On the best days, the ones where I’m productive and joyful and have all the time and energy in the world, I don’t know whether I feel great because I woke up on time or if I woke up on time because I was feeling good in the first place. If I’m not springing out of bed, I’ve got to assume there is a reason. And instead of feeling and believing that I’m behind the eight ball, perhaps I can acknowledge that I’m simply in a new phase of an acceptable cycle of productivity and creativity.

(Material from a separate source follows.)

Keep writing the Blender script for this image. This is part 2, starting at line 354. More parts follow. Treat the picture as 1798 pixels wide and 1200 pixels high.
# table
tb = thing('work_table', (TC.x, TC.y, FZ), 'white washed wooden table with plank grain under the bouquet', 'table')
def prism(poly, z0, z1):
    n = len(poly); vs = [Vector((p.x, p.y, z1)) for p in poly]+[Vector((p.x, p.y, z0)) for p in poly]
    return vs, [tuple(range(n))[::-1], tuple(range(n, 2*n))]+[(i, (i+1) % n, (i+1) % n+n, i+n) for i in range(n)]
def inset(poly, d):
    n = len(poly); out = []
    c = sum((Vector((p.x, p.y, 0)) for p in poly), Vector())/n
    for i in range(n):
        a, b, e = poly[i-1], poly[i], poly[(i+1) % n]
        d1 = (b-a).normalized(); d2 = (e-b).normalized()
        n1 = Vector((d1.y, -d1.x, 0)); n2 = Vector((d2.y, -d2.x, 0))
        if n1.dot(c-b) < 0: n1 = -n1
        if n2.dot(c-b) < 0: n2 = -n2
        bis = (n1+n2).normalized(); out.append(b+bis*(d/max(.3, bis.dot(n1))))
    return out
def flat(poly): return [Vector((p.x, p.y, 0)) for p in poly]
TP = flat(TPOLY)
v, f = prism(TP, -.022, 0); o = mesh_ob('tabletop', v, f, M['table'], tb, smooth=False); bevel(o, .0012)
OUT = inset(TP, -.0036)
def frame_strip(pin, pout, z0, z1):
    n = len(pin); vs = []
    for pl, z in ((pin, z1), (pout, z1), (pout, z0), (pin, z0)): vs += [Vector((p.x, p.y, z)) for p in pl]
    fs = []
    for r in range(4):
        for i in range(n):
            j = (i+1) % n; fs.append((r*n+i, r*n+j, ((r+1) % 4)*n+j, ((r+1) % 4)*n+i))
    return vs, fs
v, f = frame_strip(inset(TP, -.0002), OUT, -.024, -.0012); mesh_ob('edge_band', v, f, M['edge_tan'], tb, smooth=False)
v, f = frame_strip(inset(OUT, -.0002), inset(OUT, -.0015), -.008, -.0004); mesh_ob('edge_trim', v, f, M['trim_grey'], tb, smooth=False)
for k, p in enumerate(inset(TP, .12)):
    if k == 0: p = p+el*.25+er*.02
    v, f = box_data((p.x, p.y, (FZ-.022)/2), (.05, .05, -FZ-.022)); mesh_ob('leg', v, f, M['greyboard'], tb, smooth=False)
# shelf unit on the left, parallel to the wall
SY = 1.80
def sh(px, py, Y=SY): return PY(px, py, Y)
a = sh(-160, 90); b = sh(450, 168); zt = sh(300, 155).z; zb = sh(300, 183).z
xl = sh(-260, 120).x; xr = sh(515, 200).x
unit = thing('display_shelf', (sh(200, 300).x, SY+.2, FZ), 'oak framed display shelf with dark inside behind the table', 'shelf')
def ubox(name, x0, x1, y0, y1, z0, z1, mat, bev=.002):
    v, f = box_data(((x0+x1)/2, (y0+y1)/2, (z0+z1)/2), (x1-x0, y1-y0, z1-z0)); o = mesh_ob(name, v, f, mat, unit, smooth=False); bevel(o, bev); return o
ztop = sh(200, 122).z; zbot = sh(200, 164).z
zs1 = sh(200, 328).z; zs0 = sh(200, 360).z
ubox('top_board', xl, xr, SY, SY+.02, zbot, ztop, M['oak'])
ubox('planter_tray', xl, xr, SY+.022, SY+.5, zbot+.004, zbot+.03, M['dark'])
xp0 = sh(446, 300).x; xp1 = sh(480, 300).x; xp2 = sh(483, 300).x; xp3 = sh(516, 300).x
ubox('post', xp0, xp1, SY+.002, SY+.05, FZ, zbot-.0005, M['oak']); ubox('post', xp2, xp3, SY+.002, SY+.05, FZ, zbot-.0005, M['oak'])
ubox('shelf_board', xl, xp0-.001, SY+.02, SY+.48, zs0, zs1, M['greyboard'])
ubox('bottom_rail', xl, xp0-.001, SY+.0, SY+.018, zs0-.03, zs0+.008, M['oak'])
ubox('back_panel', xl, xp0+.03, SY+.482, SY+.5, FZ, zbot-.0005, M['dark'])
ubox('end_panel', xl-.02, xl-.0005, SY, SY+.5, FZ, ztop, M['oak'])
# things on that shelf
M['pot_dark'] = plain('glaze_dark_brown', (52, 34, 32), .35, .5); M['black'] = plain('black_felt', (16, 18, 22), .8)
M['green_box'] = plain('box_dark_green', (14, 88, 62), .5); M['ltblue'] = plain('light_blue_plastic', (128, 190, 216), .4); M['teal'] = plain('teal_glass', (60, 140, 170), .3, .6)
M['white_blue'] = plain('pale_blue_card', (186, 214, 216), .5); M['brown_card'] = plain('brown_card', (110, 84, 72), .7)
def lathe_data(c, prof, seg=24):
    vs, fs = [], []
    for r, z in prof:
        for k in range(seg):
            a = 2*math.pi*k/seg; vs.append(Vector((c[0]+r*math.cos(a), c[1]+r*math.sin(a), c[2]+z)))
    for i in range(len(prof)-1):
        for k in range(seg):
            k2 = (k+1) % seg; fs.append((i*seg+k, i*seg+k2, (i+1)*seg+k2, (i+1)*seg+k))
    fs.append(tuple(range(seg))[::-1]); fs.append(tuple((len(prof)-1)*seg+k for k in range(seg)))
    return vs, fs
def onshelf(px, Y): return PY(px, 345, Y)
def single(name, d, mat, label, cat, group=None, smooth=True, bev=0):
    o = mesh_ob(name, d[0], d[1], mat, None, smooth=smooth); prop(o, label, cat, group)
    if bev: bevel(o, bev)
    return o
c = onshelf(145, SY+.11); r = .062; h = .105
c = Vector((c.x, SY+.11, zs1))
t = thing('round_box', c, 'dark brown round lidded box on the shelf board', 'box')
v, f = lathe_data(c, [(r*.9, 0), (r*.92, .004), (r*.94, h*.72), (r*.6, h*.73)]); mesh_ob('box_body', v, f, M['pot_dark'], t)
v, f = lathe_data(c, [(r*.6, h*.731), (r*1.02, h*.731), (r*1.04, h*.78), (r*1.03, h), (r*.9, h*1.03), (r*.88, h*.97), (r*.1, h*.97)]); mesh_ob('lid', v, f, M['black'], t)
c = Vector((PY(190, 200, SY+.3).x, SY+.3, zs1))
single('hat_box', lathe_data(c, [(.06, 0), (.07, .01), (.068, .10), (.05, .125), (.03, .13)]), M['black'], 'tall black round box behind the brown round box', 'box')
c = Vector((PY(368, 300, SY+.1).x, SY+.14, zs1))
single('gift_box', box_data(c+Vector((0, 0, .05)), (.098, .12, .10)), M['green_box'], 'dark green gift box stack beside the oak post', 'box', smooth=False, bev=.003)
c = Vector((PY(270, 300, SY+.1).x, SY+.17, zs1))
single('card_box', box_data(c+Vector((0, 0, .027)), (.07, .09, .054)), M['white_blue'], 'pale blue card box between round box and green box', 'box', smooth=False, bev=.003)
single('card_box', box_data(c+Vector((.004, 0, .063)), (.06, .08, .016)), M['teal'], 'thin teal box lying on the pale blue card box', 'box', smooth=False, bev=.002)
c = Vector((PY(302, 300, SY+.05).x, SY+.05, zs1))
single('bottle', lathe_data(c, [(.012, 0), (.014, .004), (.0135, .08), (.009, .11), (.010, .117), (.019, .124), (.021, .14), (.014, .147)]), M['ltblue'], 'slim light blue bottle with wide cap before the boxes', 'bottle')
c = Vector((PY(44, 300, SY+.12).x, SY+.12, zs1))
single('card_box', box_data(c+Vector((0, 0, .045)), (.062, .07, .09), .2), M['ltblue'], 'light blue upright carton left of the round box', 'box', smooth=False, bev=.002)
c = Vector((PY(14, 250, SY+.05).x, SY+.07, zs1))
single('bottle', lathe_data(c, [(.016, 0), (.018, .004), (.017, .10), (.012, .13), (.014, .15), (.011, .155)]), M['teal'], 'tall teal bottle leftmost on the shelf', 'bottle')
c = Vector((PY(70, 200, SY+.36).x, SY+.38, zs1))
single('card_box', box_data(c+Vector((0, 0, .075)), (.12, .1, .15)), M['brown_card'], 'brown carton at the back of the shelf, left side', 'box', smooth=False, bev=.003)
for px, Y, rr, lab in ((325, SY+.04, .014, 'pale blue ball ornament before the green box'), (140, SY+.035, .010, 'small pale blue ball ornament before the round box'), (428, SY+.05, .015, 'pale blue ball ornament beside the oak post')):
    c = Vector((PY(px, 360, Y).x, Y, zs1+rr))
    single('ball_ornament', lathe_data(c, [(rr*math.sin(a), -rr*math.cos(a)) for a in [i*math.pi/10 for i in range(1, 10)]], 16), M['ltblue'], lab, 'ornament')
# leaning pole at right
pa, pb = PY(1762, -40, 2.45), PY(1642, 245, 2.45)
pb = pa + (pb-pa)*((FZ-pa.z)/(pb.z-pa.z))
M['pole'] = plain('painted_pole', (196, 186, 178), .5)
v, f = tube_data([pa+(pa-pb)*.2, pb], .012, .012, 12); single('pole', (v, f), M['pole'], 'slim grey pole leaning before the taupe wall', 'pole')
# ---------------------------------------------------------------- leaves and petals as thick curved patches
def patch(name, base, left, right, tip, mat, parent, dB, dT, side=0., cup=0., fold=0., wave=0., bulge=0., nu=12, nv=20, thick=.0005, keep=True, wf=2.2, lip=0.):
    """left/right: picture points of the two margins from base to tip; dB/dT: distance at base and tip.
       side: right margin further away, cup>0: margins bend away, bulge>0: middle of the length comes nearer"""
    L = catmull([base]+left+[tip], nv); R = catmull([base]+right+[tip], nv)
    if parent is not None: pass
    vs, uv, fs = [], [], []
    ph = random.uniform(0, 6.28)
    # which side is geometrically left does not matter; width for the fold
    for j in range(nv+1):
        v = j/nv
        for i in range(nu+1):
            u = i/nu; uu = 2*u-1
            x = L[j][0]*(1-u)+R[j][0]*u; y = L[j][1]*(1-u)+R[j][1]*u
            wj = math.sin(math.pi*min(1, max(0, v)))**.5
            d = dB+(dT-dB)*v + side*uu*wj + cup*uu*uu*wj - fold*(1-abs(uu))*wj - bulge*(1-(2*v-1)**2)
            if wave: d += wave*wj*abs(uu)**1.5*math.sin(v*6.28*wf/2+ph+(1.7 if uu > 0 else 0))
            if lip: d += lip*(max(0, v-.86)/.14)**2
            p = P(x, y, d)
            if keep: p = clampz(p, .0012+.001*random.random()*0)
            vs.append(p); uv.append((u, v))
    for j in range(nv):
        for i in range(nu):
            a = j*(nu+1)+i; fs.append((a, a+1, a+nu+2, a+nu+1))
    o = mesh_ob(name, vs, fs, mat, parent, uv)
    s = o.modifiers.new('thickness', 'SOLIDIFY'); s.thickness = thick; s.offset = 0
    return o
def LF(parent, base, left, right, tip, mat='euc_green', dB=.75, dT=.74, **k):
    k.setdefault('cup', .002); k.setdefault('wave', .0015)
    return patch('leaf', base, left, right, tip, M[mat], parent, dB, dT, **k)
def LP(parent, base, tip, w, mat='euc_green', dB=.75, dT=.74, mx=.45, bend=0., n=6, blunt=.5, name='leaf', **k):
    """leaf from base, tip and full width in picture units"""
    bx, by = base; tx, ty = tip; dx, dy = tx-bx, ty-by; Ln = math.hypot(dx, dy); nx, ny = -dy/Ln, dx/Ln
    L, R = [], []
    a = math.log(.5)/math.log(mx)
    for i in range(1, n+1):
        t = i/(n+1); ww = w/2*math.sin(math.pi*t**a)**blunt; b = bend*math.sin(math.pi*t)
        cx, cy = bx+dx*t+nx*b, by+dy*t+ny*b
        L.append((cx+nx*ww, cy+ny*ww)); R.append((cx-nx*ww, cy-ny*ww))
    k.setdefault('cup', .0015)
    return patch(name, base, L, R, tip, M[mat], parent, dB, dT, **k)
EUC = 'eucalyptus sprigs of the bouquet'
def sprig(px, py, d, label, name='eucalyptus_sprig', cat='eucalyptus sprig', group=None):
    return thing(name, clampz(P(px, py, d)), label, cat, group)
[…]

The practical difference is that I might adjust my work hours, rearrange some tasks, and take more breaks. But the real shift is the change to my expectations. Instead of being disappointed and frustrated at my lack of concentration and focus, I shrug and grab some tea, go for a walk, empty the dishwasher, or simply stare off into space for awhile. It’s okay. It will be okay.
On some days, I can find a good groove. Some days I never quite catch it. But I’m learning how to make the best of the day as it is, not as I wish for it to be — and myself as I am, not as I wish to be.
It makes no sense to holler for the moon at night, wondering why it hasn’t risen yet. In fact, it might be a new moon that has just set. In two weeks you’ll get your full moon, rising at twilight as you know it will. But right now, it’s in a different phase. If you know what to look for and what to expect, it won’t be so bad. Some days, you might see nothing at all. There’s nothing to fix and nothing to fear.
Like me, the new moon rises before dawn. It’s not better or worse than rising at any other time, really. There’s a rhythm to it, and I might as well accept and embrace my own.